• **TASK DESCRIPTION**: Quote every line below exactly and skip any picture.

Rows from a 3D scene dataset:
begin

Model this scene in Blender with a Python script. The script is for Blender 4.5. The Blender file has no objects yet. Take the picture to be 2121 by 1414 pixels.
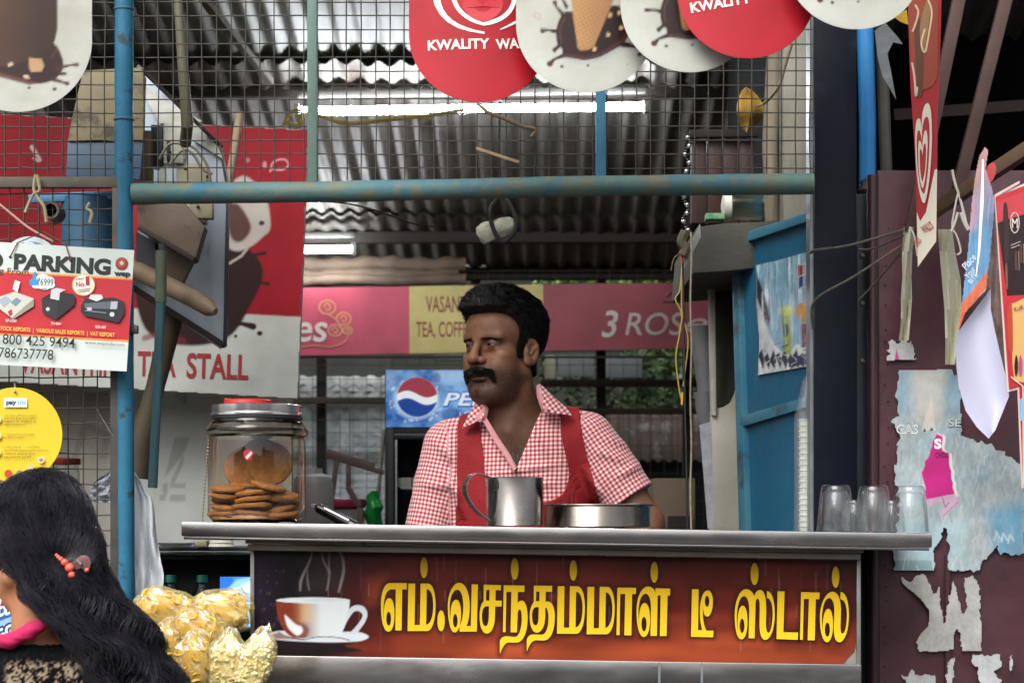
import bpy, bmesh, math, random
import numpy as np
from mathutils import Vector, Matrix, noise
from mathutils.geometry import tessellate_polygon

# ---------------------------------------------------------------- camera, sky, sun, exposure
SC = bpy.context.scene
F, CX, HY, CZ = 4000.0, 1060.5, 1085.0, 1.5      # focal length in photo pixels, principal column, eye level row, eye height
cam_d = bpy.data.cameras.new('camera'); cam = bpy.data.objects.new('camera', cam_d)
SC.collection.objects.link(cam); SC.camera = cam
cam.location = (0, 0, CZ); cam.rotation_euler = (math.radians(90), 0, 0)
cam_d.sensor_width = 36.0; cam_d.lens = F * 36.0 / 2121.0
cam_d.shift_y = (HY - 707.0) / 2121.0
cam_d.clip_start = 0.05; cam_d.clip_end = 500
cam_d.dof.use_dof = True; cam_d.dof.focus_distance = 4.05; cam_d.dof.aperture_fstop = 6.3

W = bpy.data.worlds.new('World'); SC.world = W; W.use_nodes = True
wn, wl = W.node_tree.nodes, W.node_tree.links
bg = wn['Background']; sky = wn.new('ShaderNodeTexSky'); sky.sky_type = 'NISHITA'; sky.sun_disc = False
SUN_EL, SUN_AZ = math.radians(48), math.radians(205)
sky.sun_elevation = SUN_EL; sky.sun_rotation = SUN_AZ; sky.air_density = 1.0; sky.dust_density = 4.0
hs = wn.new('ShaderNodeHueSaturation'); hs.inputs['Saturation'].default_value = 0.18
wl.new(sky.outputs[0], hs.inputs['Color']); wl.new(hs.outputs[0], bg.inputs['Color'])
bg.inputs['Strength'].default_value = 0.15
sun_d = bpy.data.lights.new('sun', 'SUN'); sun = bpy.data.objects.new('sun', sun_d); SC.collection.objects.link(sun)
sun_d.energy = 1.2; sun_d.angle = math.radians(40); sun_d.color = (1.0, 0.97, 0.93)
sdir = Vector((math.sin(SUN_AZ) * math.cos(SUN_EL), math.cos(SUN_AZ) * math.cos(SUN_EL), math.sin(SUN_EL)))
sun.rotation_euler = sdir.to_track_quat('Z', 'Y').to_euler(); sun.location = (0, -6, 9)

SC.view_settings.view_transform = 'Standard'; SC.view_settings.look = 'None'
SC.view_settings.gamma = 1.0; SC.view_settings.use_curve_mapping = False
SC.view_settings.exposure = 0.92
SC.render.engine = 'CYCLES'
cy = SC.cycles; cy.use_denoising = True; cy.max_bounces = 10; cy.diffuse_bounces = 4; cy.glossy_bounces = 4
cy.transmission_bounces = 8; cy.transparent_max_bounces = 24; cy.caustics_reflective = False; cy.caustics_refractive = False
cy.sample_clamp_indirect = 4.0; cy.use_light_tree = True

rnd = random.Random(7)
COL = SC.collection

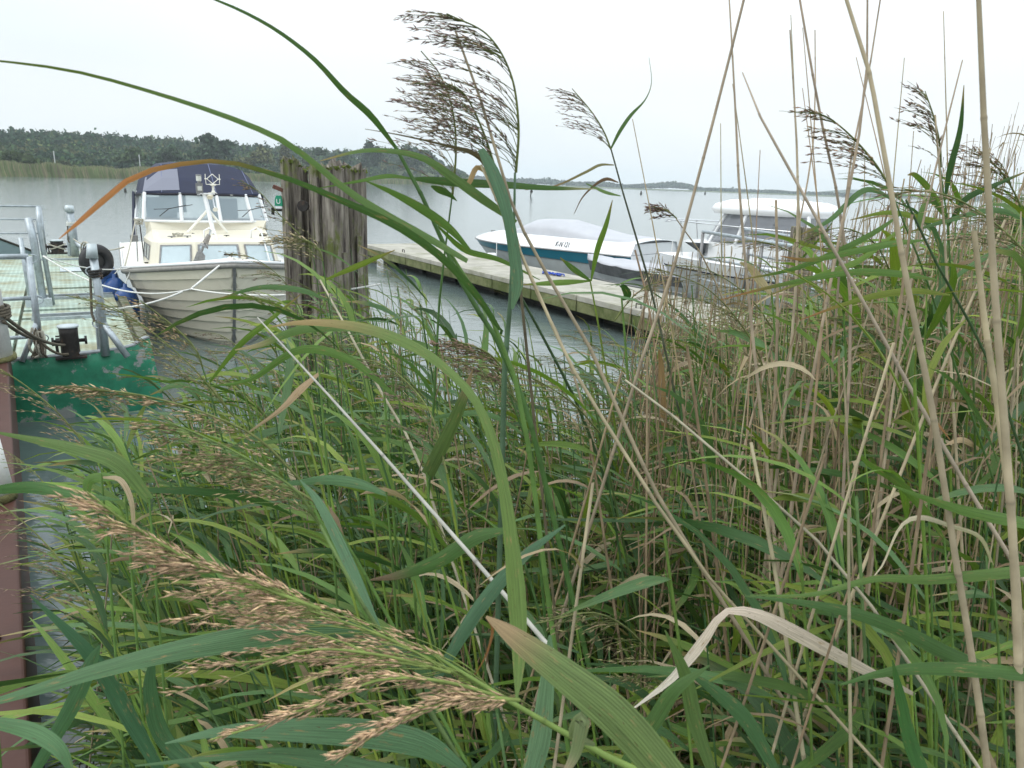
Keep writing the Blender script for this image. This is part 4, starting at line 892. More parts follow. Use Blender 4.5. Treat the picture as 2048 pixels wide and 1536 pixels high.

end

• **THE RESPONSE**:
Model this scene in Blender with a Python script. The script is for Blender 4.5. The Blender file has no objects yet. Take the picture to be 2121 by 1414 pixels.
import bpy, bmesh, math, random
import numpy as np
from mathutils import Vector, Matrix, noise
from mathutils.geometry import tessellate_polygon

# ---------------------------------------------------------------- camera, sky, sun, exposure
SC = bpy.context.scene
F, CX, HY, CZ = 4000.0, 1060.5, 1085.0, 1.5      # focal length in photo pixels, principal column, eye level row, eye height
cam_d = bpy.data.cameras.new('camera'); cam = bpy.data.objects.new('camera', cam_d)
SC.collection.objects.link(cam); SC.camera = cam
cam.location = (0, 0, CZ); cam.rotation_euler = (math.radians(90), 0, 0)
cam_d.sensor_width = 36.0; cam_d.lens = F * 36.0 / 2121.0
cam_d.shift_y = (HY - 707.0) / 2121.0
cam_d.clip_start = 0.05; cam_d.clip_end = 500
cam_d.dof.use_dof = True; cam_d.dof.focus_distance = 4.05; cam_d.dof.aperture_fstop = 6.3

W = bpy.data.worlds.new('World'); SC.world = W; W.use_nodes = True
wn, wl = W.node_tree.nodes, W.node_tree.links
bg = wn['Background']; sky = wn.new('ShaderNodeTexSky'); sky.sky_type = 'NISHITA'; sky.sun_disc = False
SUN_EL, SUN_AZ = math.radians(48), math.radians(205)
sky.sun_elevation = SUN_EL; sky.sun_rotation = SUN_AZ; sky.air_density = 1.0; sky.dust_density = 4.0
hs = wn.new('ShaderNodeHueSaturation'); hs.inputs['Saturation'].default_value = 0.18
wl.new(sky.outputs[0], hs.inputs['Color']); wl.new(hs.outputs[0], bg.inputs['Color'])
bg.inputs['Strength'].default_value = 0.15
sun_d = bpy.data.lights.new('sun', 'SUN'); sun = bpy.data.objects.new('sun', sun_d); SC.collection.objects.link(sun)
sun_d.energy = 1.2; sun_d.angle = math.radians(40); sun_d.color = (1.0, 0.97, 0.93)
sdir = Vector((math.sin(SUN_AZ) * math.cos(SUN_EL), math.cos(SUN_AZ) * math.cos(SUN_EL), math.sin(SUN_EL)))
sun.rotation_euler = sdir.to_track_quat('Z', 'Y').to_euler(); sun.location = (0, -6, 9)

SC.view_settings.view_transform = 'Standard'; SC.view_settings.look = 'None'
SC.view_settings.gamma = 1.0; SC.view_settings.use_curve_mapping = False
SC.view_settings.exposure = 0.92
SC.render.engine = 'CYCLES'
cy = SC.cycles; cy.use_denoising = True; cy.max_bounces = 10; cy.diffuse_bounces = 4; cy.glossy_bounces = 4
cy.transmission_bounces = 8; cy.transparent_max_bounces = 24; cy.caustics_reflective = False; cy.caustics_refractive = False
cy.sample_clamp_indirect = 4.0; cy.use_light_tree = True

rnd = random.Random(7)
COL = SC.collection

Keep writing the Blender script for this image. This is part 4, starting at line 892. More parts follow. Use Blender 4.5. Treat the picture as 2048 pixels wide and 1536 pixels high.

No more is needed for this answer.